▶ What this task involves
Each line from the start of the data below through the one containing "struct('trim_3', MB().bb(xo0, xo0" must be reproduced exactly.
--- --- ---
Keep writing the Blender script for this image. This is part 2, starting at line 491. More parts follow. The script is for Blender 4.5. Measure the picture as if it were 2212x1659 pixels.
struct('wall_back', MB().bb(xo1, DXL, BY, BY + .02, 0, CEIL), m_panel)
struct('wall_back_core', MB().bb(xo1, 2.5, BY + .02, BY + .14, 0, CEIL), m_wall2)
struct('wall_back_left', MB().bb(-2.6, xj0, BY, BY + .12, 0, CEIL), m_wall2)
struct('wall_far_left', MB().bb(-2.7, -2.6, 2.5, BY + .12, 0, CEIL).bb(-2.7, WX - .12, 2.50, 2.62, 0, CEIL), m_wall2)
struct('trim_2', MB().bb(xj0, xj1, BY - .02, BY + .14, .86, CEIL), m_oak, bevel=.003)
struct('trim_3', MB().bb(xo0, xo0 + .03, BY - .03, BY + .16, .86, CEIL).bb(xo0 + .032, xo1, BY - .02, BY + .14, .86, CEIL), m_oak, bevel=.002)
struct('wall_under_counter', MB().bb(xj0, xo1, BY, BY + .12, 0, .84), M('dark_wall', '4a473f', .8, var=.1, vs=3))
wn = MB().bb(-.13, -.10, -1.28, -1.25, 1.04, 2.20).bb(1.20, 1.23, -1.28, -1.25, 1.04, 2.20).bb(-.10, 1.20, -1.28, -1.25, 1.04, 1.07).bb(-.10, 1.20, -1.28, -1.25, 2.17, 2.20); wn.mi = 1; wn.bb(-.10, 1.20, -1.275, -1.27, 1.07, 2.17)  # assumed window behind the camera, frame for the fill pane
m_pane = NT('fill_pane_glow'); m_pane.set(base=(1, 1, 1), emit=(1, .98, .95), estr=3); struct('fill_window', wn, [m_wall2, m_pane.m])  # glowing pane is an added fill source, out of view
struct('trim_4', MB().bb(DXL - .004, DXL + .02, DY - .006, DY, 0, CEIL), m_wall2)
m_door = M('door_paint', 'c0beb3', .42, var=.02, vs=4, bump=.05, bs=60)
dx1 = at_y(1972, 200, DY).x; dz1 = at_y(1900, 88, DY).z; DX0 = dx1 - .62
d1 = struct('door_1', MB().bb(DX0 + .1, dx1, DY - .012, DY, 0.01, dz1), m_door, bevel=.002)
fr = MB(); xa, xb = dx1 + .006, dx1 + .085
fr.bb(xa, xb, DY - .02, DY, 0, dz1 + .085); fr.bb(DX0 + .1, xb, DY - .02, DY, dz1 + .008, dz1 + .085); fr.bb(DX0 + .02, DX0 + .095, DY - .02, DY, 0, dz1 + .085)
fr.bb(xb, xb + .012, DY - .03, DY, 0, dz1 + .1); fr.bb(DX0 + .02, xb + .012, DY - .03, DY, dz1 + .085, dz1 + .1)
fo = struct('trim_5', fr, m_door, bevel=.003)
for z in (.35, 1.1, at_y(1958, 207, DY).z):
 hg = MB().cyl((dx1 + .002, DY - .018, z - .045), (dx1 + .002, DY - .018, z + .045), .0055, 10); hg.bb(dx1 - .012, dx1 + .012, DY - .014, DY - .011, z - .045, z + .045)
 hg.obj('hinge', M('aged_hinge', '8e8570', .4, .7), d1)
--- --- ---
▶ The completed task
Keep writing the Blender script for this image. This is part 2, starting at line 491. More parts follow. The script is for Blender 4.5. Measure the picture as if it were 2212x1659 pixels.
struct('wall_back', MB().bb(xo1, DXL, BY, BY + .02, 0, CEIL), m_panel)
struct('wall_back_core', MB().bb(xo1, 2.5, BY + .02, BY + .14, 0, CEIL), m_wall2)
struct('wall_back_left', MB().bb(-2.6, xj0, BY, BY + .12, 0, CEIL), m_wall2)
struct('wall_far_left', MB().bb(-2.7, -2.6, 2.5, BY + .12, 0, CEIL).bb(-2.7, WX - .12, 2.50, 2.62, 0, CEIL), m_wall2)
struct('trim_2', MB().bb(xj0, xj1, BY - .02, BY + .14, .86, CEIL), m_oak, bevel=.003)
struct('trim_3', MB().bb(xo0, xo0 + .03, BY - .03, BY + .16, .86, CEIL).bb(xo0 + .032, xo1, BY - .02, BY + .14, .86, CEIL), m_oak, bevel=.002)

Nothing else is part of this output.